To widen the specification of high-performance FR fabrics, principal or lead fibres such as Nomex®, FR Cotton, Kermel® and Kanecaron/Protex®, are often blended with one or a number of other high-performance fibres such as:

• Anti-static - for electrostatic dissipation.

• Aramid - for increased strength.

• Kevlar® - for increased reinforcement.

• Lycra® - for shape retention and comfort.

• Lyocell - for high absorbency and heat capacity and softness to hand.

• Nylon - for increased abrasion resistance.

• Viloft® - for additional thermal properties.

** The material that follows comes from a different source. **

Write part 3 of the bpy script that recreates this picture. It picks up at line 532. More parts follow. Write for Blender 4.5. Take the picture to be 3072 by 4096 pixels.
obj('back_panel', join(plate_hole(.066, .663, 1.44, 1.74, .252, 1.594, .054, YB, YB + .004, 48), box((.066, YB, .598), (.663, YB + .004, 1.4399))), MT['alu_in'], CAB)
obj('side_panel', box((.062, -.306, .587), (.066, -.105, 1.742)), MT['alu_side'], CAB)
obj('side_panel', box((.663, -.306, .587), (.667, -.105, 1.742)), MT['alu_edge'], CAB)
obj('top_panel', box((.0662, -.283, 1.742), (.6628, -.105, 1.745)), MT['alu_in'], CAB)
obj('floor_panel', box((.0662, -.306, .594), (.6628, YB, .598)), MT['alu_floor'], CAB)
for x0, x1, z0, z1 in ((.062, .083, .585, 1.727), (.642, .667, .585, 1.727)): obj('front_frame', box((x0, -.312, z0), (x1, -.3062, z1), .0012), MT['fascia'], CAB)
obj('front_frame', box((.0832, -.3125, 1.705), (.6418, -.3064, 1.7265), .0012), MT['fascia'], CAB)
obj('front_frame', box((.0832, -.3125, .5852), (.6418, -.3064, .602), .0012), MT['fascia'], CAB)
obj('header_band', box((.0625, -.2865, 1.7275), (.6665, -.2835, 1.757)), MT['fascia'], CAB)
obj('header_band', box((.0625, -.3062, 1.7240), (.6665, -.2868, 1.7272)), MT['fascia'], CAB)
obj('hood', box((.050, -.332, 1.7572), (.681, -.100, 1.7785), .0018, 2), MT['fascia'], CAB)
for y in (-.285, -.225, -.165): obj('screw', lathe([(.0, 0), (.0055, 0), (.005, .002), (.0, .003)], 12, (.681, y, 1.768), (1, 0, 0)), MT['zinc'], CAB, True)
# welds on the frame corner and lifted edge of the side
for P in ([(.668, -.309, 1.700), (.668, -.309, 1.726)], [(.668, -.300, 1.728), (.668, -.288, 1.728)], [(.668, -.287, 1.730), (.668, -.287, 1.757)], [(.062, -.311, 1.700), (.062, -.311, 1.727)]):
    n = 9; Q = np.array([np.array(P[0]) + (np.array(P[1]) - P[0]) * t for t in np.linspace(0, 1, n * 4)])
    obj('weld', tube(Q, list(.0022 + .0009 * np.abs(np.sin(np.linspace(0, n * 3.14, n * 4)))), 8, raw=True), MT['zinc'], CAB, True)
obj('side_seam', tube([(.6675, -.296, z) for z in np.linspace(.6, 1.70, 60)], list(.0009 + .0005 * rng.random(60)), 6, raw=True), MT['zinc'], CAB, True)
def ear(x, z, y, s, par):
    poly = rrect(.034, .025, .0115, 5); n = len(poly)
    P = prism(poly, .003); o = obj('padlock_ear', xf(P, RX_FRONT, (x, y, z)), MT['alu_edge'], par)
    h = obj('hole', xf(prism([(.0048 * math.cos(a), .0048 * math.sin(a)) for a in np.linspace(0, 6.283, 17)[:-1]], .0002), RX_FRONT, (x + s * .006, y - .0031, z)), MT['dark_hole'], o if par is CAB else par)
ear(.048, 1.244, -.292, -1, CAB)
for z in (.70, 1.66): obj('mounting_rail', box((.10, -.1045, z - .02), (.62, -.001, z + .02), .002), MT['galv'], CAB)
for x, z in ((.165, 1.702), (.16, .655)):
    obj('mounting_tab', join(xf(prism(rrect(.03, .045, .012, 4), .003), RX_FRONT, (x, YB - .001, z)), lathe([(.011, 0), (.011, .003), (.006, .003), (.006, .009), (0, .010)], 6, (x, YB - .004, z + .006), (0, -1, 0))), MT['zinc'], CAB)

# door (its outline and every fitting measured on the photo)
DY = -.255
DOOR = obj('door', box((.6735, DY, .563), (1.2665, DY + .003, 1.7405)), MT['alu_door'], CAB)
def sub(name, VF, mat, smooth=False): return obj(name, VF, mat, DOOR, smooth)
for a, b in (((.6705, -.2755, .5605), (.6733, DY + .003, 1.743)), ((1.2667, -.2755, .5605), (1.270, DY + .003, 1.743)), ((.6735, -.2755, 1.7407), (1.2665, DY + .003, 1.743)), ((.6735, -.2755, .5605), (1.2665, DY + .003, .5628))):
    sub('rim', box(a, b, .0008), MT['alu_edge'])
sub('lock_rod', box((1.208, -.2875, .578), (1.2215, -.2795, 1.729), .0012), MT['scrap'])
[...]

• Viscose® - for uniformity in dyeing.

• Wool - for increased durability.

Some of the world's leading and technically blended FR apparel fabrics, used in the construction of the ArcFlashWear premium range, include:

• E. I. du Pont de Nemours and Company (USA) - Nomex® blends, Nomex® IIIA, Nomex® MHP and DuPont™ Omega™ FR Hi Vis.

• Bruck Textiles (Australia) - PR97®.

• Kermel® (France) - Kermel® V50 and Kermel® V70.

• Kaneka Corporation (Japan) - Kanecaron Modacrylic/Protex®.

• Polartec® LLC (USA) - Polartec® FR Fleeces.

• Westex® by Milliken (USA) - UltraSoft®, UltraSoft® AC and UltraSoft® and TrueComfort™ knits.